Sen. Chuck Grassley, R-Iowa, said he plans to introduce legislation to deny undocumented immigrants who qualify under President Obama’s executive action on immigration reform the ability to claim the Earned Income Tax Credit for previous years.

During a hearing last month, Grassley asked IRS commissioner John Koskinen about the tax consequences of the President’s executive action as it relates to their eligibility for the Earned Income Tax Credit.

He noted Monday that guidance issued by the IRS in 2000 suggests individuals benefiting from the President’s immigration action would be eligible to claim the refundable EITC for previous tax years in which they were not authorized to work in the United States.   Grassley asked Koskinen whether the IRS intended to revisit the 2000 guidance in light of the President’s executive action. Koskinen agreed to respond and recently did so by letter. The letter, which Grassley posted Monday, confirms the IRS intends to stay with its previous interpretation of the EITC eligibility requirements. 

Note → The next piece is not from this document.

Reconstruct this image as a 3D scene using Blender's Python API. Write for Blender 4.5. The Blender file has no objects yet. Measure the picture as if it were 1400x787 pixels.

As a result, Grassley contends that individuals in the country illegally who are benefiting from the President’s action will be eligible to claim the EITC for up to three previous tax years, even though it would be based on earnings made while working illegally in the U.S. According to IRS data, the average EITC credit in 2012 was just over $2,300 and the maximum available credit in 2014 is $6,143. 

“An estimated 5 million people in the country illegally will remain here under the President’s executive action,” Grassley said in a statement. “Given the IRS’ interpretation of tax rules intended to prohibit undocumented  workers from qualifying for the EITC, these individuals will be eligible to claim billions of dollars in tax benefits based on earnings from unauthorized work in the United States. With the stroke of a pen, the President rewarded those working illegally in the United States with a tax benefit that is designed to encourage low-income individuals to enter the workforce. Given that the IRS is intent on standing by its present interpretation of the eligibility requirements, I’m working on legislation to uphold an important principle that many of us in Congress support. The tax code shouldn’t reward those who broke our immigration laws.”

A federal judge blocked implementation last month of President Obama’s executive action just before it was scheduled to take effect. Congress has been locked in a bitter partisan battle over funding for the Department of Homeland Security in a further effort to block Obama’s immigration reform order.